Eğer savaşıma ancak son derece elverişli şanslarla girilmesi gerekseydi, tarihi yapmak elbette çok kolay olurdu. Öte yandan, eğer “raslantı”lar tarihte hiçbir rol oynamasalardı, tarih çok gizemsel bir nitelik taşırdı. Bu beklenmedik olaylar evrimin genel gidişi içine elbette girer ve başka beklenmedik olaylar tarafından denkleştirilmiş bulunurlar. Ama hareketin hızlanma ya da yavaşlaması, aralarında hareketi yönetmeye ilk çağrılan önderlerin niteliğinin de bulunduğu bu türlü “raslantı”lara çok bağlıdır.

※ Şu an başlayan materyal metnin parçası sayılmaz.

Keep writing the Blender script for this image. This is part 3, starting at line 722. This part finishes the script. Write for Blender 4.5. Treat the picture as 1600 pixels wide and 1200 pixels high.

Bu kez için, mutsuz ve kararlaştırıcı “raslantı”yı Fransız toplumunun genel koşullarında değil, ama Prusyalıların Fransa’daki varlıkları ve Paris’in burnu dibindeki konumlarında aramak gerekir. Parisliler bunu çok iyi biliyorlardı. Versailles burjuva itleri de bunu iyi biliyorlardı. İşte tastamam bu nedenle Parislileri ya vuruşmayı kabul etme, ya da savaşmadan yenik düşme seçeneği karşısında bıraktılar. Son durumda, işçi sınıfının moral bozukluğu, belli bir sayıdaki “önder”lerin yitiminden çok daha büyük bir mutsuzluk olurdu. Paris tarafından verilen kavga sayesinde, işçi sınıfının kapitalist sınıf ve kapitalist devlete karşı savaşımı yeni bir evreye girmiştir. Bu kavganın sonucu ne olursa olsun, evrensel bir tarihsel önem taşıyan yeni bir çıkış noktası elde etmiş bulunuyoruz.